Source data:
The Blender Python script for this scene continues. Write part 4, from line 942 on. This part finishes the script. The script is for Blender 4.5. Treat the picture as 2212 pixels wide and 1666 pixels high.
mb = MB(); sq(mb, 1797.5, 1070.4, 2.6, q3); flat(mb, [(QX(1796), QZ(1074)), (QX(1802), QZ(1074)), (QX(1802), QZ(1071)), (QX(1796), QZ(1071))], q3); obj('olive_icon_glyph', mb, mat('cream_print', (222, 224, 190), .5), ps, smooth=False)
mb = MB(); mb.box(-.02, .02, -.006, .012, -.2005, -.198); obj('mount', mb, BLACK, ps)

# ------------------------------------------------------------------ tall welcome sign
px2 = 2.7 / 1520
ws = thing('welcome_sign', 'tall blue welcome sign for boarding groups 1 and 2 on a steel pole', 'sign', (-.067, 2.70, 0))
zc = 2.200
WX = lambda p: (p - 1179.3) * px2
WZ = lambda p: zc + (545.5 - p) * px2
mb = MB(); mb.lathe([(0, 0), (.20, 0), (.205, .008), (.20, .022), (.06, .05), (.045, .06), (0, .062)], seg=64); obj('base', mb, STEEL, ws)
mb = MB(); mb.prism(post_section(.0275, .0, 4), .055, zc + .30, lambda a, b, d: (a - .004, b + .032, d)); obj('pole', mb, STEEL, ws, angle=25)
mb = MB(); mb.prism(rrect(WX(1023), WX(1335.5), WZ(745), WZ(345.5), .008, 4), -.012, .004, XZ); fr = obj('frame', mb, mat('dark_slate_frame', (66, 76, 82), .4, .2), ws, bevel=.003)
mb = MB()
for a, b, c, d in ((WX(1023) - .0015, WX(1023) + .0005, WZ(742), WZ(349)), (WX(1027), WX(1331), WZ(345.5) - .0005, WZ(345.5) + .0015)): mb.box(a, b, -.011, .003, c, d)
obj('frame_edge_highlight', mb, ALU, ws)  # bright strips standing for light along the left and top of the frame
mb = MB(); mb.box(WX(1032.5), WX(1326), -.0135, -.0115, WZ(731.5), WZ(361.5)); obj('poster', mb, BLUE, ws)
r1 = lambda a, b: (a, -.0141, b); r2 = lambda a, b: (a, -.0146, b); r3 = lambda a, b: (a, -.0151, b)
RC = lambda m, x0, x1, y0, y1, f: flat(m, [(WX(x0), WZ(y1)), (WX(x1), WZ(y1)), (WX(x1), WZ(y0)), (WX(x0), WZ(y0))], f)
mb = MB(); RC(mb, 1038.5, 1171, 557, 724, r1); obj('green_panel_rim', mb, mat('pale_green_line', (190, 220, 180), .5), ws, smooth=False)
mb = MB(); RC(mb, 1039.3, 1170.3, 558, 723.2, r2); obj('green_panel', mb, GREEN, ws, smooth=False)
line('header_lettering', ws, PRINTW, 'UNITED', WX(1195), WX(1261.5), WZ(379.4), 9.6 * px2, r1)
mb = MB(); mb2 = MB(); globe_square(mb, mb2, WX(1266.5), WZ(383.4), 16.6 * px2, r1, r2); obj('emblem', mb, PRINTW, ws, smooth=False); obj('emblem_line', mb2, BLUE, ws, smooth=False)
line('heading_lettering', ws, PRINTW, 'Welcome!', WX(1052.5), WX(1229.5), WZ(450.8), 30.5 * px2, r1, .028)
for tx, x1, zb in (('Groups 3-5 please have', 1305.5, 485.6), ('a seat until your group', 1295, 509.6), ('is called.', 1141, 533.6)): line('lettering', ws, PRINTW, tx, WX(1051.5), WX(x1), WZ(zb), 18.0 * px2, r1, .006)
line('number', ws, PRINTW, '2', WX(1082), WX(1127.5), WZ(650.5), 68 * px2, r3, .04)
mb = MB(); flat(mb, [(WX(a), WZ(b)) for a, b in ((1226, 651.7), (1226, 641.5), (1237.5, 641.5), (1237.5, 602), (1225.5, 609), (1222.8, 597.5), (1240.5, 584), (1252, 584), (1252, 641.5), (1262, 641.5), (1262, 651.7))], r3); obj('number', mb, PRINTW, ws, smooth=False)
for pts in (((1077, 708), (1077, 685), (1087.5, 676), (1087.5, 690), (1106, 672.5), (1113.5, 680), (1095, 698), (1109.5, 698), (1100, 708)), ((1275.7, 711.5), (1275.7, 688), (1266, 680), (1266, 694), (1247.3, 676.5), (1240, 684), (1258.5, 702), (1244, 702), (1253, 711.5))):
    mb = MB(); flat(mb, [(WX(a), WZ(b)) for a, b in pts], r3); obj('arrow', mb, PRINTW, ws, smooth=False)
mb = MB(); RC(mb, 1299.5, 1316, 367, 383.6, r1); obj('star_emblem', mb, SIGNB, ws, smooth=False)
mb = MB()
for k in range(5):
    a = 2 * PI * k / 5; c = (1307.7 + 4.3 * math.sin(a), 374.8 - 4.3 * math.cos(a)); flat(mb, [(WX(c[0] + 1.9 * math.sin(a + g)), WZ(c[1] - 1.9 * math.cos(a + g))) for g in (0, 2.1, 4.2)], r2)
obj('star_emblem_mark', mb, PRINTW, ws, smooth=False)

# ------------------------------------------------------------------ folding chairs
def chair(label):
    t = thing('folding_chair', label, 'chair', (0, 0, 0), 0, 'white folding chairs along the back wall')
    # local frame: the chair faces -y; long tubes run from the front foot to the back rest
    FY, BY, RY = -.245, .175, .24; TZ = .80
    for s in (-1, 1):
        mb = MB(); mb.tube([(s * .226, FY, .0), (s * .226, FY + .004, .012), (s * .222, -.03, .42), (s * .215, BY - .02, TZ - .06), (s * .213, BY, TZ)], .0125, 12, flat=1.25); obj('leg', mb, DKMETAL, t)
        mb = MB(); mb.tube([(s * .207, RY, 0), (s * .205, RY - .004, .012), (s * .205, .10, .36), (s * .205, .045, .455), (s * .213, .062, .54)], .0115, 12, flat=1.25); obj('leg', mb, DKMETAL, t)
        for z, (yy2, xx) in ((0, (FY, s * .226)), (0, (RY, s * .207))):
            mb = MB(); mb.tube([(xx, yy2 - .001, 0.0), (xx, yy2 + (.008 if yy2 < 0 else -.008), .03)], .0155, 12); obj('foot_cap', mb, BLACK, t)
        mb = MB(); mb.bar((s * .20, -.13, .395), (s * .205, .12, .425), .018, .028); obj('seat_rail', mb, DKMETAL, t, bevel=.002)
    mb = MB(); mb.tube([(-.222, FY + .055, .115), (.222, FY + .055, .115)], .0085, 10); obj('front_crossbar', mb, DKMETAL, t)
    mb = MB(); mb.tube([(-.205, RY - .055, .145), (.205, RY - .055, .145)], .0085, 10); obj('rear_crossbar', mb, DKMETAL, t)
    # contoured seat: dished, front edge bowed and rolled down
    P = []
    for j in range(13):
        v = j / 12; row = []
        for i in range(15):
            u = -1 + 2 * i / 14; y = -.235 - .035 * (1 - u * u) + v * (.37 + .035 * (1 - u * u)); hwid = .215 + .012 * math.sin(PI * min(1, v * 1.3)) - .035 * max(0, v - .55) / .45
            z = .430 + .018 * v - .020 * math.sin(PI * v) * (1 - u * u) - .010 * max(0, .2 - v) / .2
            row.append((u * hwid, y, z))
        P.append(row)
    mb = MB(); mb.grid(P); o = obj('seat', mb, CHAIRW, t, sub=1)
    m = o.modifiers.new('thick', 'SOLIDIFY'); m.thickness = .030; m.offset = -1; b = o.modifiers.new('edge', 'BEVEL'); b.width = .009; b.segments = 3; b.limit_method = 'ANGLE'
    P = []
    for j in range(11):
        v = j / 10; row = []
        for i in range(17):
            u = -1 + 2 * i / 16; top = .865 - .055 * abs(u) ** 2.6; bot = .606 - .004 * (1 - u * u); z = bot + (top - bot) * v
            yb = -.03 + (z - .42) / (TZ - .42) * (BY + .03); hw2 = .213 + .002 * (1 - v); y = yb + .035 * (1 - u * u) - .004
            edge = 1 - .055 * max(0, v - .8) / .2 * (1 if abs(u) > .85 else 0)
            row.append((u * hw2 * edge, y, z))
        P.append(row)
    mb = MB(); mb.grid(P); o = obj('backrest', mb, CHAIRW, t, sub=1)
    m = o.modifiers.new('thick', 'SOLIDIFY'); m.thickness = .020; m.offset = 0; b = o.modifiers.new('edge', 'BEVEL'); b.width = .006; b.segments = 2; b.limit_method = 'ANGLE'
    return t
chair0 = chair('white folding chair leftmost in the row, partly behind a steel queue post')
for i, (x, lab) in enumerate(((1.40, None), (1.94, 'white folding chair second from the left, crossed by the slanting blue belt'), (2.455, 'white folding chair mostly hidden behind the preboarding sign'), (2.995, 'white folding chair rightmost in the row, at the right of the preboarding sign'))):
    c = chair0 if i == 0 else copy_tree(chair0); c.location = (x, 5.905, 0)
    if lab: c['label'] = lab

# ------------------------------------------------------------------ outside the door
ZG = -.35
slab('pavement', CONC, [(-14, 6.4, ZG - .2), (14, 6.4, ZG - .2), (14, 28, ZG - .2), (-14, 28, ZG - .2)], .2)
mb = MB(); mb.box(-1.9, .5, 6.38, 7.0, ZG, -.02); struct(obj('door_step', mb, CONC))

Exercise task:
Identify and copy the lines holding the word "from".

Result:
The Blender Python script for this scene continues. Write part 4, from line 942 on. This part finishes the script. The script is for Blender 4.5. Treat the picture as 2212 pixels wide and 1666 pixels high.
    # local frame: the chair faces -y; long tubes run from the front foot to the back rest
for i, (x, lab) in enumerate(((1.40, None), (1.94, 'white folding chair second from the left, crossed by the slanting blue belt'), (2.455, 'white folding chair mostly hidden behind the preboarding sign'), (2.995, 'white folding chair rightmost in the row, at the right of the preboarding sign'))):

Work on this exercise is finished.